Three Significant Misconceptions Regarding the Russian Oligarch Sanctions

by Jeremy Paner

Last Friday, the U.S. Department of the Treasury’s Office of Foreign Assets Control (OFAC) announced the designations of a number of prominent Russian oligarchs. The initial reaction of many companies with investment or business ties with these blocked parties was either panic or nonchalance. In most cases, those extreme reactions arose from confusion about the scope of the Russia sanctions program, OFAC’s broad discretionary powers, and the enforcement process.

Uniqueness of the Russia Sanctions Program

OFAC currently administers and enforces 28 separate sanctions programs. Each program is governed by its own regulations, with corresponding definitions, prohibitions, exceptions, and exemptions. These regulations generally prohibit U.S. companies from dealing with designated parties on the Specially Designated Nationals And Blocked Persons List (SDN List), absent a general or specific license. U.S. law similarly prohibits non-U.S. companies from involving U.S. companies in their dealings with SDNs, irrespective of the sanctions program. The extraterritorial effect on non-U.S. companies, however, varies greatly depending on the program and specific designation authority. Non-U.S. companies should be mindful of two Russia sanctions authorities that substantially expand OFAC’s reach.

Section 226 of the Countering America’s Adversaries Through Sanctions Act (CAATSA) authorizes OFAC to place secondary sanctions on non-U.S. financial institutions that knowingly facilitate significant financial transactions on behalf of designated Russian oligarchs, among other designees. Non-U.S. banks should be familiar with these correspondent or payable-through account sanctions, which mirror various Iran sanctions authorities.[1]

Section 228 of CAATSA, however, represents an unprecedented expansion of OFAC’s designation authority. Under OFAC’s interpretation of this section,[2] the agency may sanction non-U.S. individuals or entities that knowingly provide significant services, technology, or goods to a party sanctioned pursuant to the 50 Percent Rule, but not explicitly listed on the SDN or Sectoral Sanctions Identification (SSI) Lists. This is extraordinary for two reasons.

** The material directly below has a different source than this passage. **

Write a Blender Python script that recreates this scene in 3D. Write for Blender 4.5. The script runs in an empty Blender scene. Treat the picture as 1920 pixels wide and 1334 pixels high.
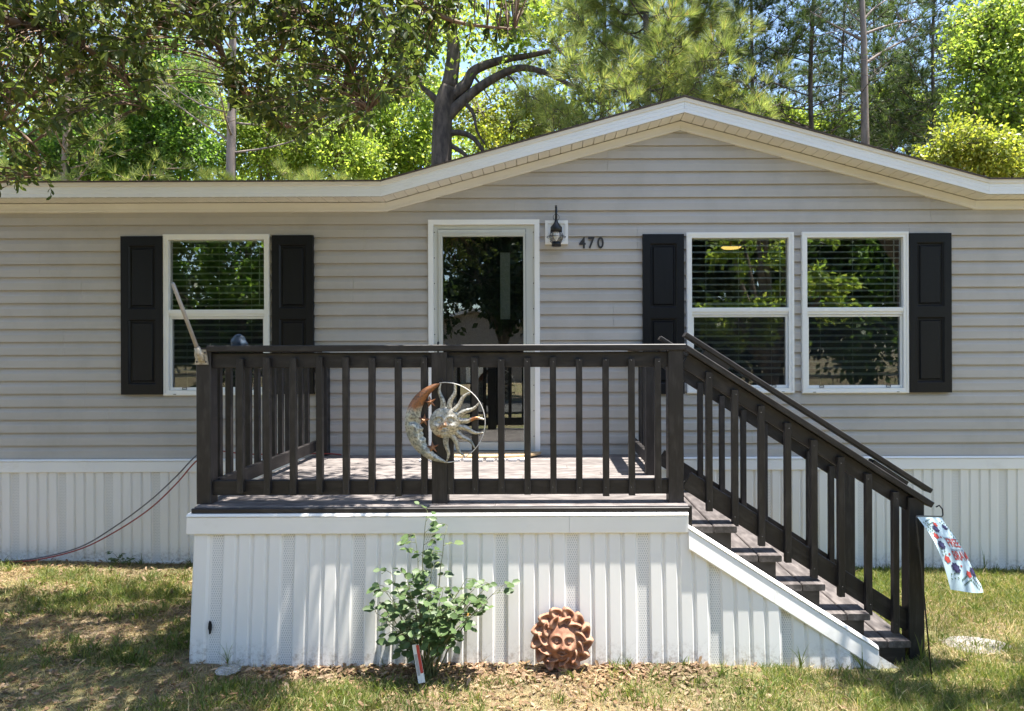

First, OFAC may derivatively designate non-U.S. persons for dealing with companies owned 50 percent or greater by designated Russians, even if those listed Russians do not actually benefit from the transaction.[3] OFAC has a long history of designating non-U.S. parties based on their provision of indirect services to SDNs, but the agency has not previously relied on the 50 Percent Rule for its derivative designations.

Second, this statutory authority introduces property blocking into Russian sectoral sanctions, which were previously limited to the rejection of certain debt, credit, equity, and certain transactions involving oil projects. Neither SSI listed entities, nor the companies they own 50 percent or greater are blocked under U.S. law. Pursuant to section 228, however, OFAC may designate and block non-U.S. companies that transact with unlisted SSI-owned parties.

Mandatory Sanctions?

Congress codified existing Obama-era sanctions authorities in CAATSA to prevent the current administration from lifting Russia sanctions through an Executive Order. In addition to this codification, several CAATSA sections, including 226 and 228, seem to indicate that Russian sanctions are mandatory through some variation of language stating “the President shall impose the sanctions.” In each case, however, sanctions are only imposed following a lengthy administrative process. This includes a determination by either OFAC or the State Department that the relevant criteria for designation has been met and requires broad interagency legal and policy approval.

Sanctions Enforcement  

The statute of limitations for civil enforcement of U.S. sanctions violations is five years, while the Justice Department may effectively extend that period through conspiracy charges. Although OFAC prefers to rely on recent transactions in support of its designations, there is no equivalent statute of limitations on its designations. This means that the current occupant of the White House should not influence compliance decisions with respect to the U.S. sanctions on Russia. Both U.S. and non-U.S. companies may face civil and criminal penalties or be designated years after their dealings with sanctioned Russian parties.

We will continue to closely follow developments in the Russia sanctions program and publish updates as significant development arise.

[1] See, section 104(c)(2)(E)(ii)(I) Comprehensive Iran Sanctions, Accountability, and Divestment Act of 2010; section 1245(d) of the National Defense Authorization Act of 2012; and section 1247(a) of the Iran Freedom and Counter-Proliferation Act of 2012.

[2] See, OFAC FAQs 545 and 546.

[3] OFAC FAQs establish the relevant inquiry as to whether the entity owned 50 percent or more by designated Russians “derives a particular benefit of any kind (as opposed to a generalized benefit conferred upon undifferentiated persons in the aggregate).” Id.